▶ _BRIEF_:
Print all of the data exactly as written.

▶ _DATA EXCERPT_:
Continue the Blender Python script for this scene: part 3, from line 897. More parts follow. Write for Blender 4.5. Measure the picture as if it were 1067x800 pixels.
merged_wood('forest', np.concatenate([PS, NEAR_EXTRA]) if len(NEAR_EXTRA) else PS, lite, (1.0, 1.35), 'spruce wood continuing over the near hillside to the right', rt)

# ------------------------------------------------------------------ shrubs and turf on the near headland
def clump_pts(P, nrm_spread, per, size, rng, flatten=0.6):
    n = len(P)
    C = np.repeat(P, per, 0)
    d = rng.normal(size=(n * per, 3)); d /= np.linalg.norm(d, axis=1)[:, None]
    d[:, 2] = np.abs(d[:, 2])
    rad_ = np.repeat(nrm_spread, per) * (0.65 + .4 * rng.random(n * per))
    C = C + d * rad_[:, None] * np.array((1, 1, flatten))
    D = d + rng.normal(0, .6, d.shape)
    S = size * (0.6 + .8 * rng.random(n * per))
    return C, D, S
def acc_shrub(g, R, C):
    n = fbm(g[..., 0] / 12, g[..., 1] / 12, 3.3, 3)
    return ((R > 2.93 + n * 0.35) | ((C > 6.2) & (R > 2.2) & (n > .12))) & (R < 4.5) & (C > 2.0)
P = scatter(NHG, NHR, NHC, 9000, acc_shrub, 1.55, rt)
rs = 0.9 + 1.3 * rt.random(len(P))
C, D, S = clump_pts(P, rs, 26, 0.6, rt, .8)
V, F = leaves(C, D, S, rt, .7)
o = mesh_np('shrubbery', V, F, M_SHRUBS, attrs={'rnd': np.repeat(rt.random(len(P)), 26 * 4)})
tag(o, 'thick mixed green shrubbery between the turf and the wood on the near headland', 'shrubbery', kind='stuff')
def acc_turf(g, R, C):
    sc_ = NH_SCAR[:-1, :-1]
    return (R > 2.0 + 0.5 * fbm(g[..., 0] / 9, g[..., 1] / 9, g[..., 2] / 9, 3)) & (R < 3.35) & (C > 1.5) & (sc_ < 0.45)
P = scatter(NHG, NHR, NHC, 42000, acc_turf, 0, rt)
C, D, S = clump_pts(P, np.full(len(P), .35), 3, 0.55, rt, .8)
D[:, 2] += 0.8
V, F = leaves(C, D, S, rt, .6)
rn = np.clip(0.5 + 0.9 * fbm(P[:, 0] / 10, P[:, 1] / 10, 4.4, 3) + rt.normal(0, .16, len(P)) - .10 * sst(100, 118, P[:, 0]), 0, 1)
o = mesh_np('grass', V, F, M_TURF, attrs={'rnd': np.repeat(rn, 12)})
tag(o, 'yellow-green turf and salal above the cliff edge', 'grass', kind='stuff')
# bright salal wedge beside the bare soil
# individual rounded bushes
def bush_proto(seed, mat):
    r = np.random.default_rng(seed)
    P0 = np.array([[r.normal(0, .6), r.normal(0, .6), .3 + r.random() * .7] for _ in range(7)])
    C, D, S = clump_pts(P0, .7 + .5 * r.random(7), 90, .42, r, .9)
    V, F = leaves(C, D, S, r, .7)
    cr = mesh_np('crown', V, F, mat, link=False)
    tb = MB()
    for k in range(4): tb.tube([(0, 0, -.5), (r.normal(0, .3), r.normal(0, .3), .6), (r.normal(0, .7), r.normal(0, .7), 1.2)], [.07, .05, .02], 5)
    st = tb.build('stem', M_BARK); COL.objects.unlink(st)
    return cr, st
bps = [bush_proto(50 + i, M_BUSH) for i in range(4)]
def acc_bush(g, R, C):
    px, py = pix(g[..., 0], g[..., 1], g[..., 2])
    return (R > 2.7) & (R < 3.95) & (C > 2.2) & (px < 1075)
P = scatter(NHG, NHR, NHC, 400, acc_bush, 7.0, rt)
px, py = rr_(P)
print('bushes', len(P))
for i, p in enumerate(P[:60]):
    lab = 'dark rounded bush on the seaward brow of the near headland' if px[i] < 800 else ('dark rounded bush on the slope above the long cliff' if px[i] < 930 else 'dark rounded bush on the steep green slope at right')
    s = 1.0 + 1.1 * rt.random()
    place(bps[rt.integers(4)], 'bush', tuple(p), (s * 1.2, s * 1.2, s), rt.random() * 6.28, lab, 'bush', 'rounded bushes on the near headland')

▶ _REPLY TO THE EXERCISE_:
Continue the Blender Python script for this scene: part 3, from line 897. More parts follow. Write for Blender 4.5. Measure the picture as if it were 1067x800 pixels.
merged_wood('forest', np.concatenate([PS, NEAR_EXTRA]) if len(NEAR_EXTRA) else PS, lite, (1.0, 1.35), 'spruce wood continuing over the near hillside to the right', rt)

# ------------------------------------------------------------------ shrubs and turf on the near headland
def clump_pts(P, nrm_spread, per, size, rng, flatten=0.6):
    n = len(P)
    C = np.repeat(P, per, 0)
    d = rng.normal(size=(n * per, 3)); d /= np.linalg.norm(d, axis=1)[:, None]
    d[:, 2] = np.abs(d[:, 2])
    rad_ = np.repeat(nrm_spread, per) * (0.65 + .4 * rng.random(n * per))
    C = C + d * rad_[:, None] * np.array((1, 1, flatten))
    D = d + rng.normal(0, .6, d.shape)
    S = size * (0.6 + .8 * rng.random(n * per))
    return C, D, S
def acc_shrub(g, R, C):
    n = fbm(g[..., 0] / 12, g[..., 1] / 12, 3.3, 3)
    return ((R > 2.93 + n * 0.35) | ((C > 6.2) & (R > 2.2) & (n > .12))) & (R < 4.5) & (C > 2.0)
P = scatter(NHG, NHR, NHC, 9000, acc_shrub, 1.55, rt)
rs = 0.9 + 1.3 * rt.random(len(P))
C, D, S = clump_pts(P, rs, 26, 0.6, rt, .8)
V, F = leaves(C, D, S, rt, .7)
o = mesh_np('shrubbery', V, F, M_SHRUBS, attrs={'rnd': np.repeat(rt.random(len(P)), 26 * 4)})
tag(o, 'thick mixed green shrubbery between the turf and the wood on the near headland', 'shrubbery', kind='stuff')
def acc_turf(g, R, C):
    sc_ = NH_SCAR[:-1, :-1]
    return (R > 2.0 + 0.5 * fbm(g[..., 0] / 9, g[..., 1] / 9, g[..., 2] / 9, 3)) & (R < 3.35) & (C > 1.5) & (sc_ < 0.45)
P = scatter(NHG, NHR, NHC, 42000, acc_turf, 0, rt)
C, D, S = clump_pts(P, np.full(len(P), .35), 3, 0.55, rt, .8)
D[:, 2] += 0.8
V, F = leaves(C, D, S, rt, .6)
rn = np.clip(0.5 + 0.9 * fbm(P[:, 0] / 10, P[:, 1] / 10, 4.4, 3) + rt.normal(0, .16, len(P)) - .10 * sst(100, 118, P[:, 0]), 0, 1)
o = mesh_np('grass', V, F, M_TURF, attrs={'rnd': np.repeat(rn, 12)})
tag(o, 'yellow-green turf and salal above the cliff edge', 'grass', kind='stuff')
# bright salal wedge beside the bare soil
# individual rounded bushes
def bush_proto(seed, mat):
    r = np.random.default_rng(seed)
    P0 = np.array([[r.normal(0, .6), r.normal(0, .6), .3 + r.random() * .7] for _ in range(7)])
    C, D, S = clump_pts(P0, .7 + .5 * r.random(7), 90, .42, r, .9)
    V, F = leaves(C, D, S, r, .7)
    cr = mesh_np('crown', V, F, mat, link=False)
    tb = MB()
    for k in range(4): tb.tube([(0, 0, -.5), (r.normal(0, .3), r.normal(0, .3), .6), (r.normal(0, .7), r.normal(0, .7), 1.2)], [.07, .05, .02], 5)
    st = tb.build('stem', M_BARK); COL.objects.unlink(st)
    return cr, st
bps = [bush_proto(50 + i, M_BUSH) for i in range(4)]
def acc_bush(g, R, C):
    px, py = pix(g[..., 0], g[..., 1], g[..., 2])
    return (R > 2.7) & (R < 3.95) & (C > 2.2) & (px < 1075)
P = scatter(NHG, NHR, NHC, 400, acc_bush, 7.0, rt)
px, py = rr_(P)
print('bushes', len(P))
for i, p in enumerate(P[:60]):
    lab = 'dark rounded bush on the seaward brow of the near headland' if px[i] < 800 else ('dark rounded bush on the slope above the long cliff' if px[i] < 930 else 'dark rounded bush on the steep green slope at right')
    s = 1.0 + 1.1 * rt.random()
    place(bps[rt.integers(4)], 'bush', tuple(p), (s * 1.2, s * 1.2, s), rt.random() * 6.28, lab, 'bush', 'rounded bushes on the near headland')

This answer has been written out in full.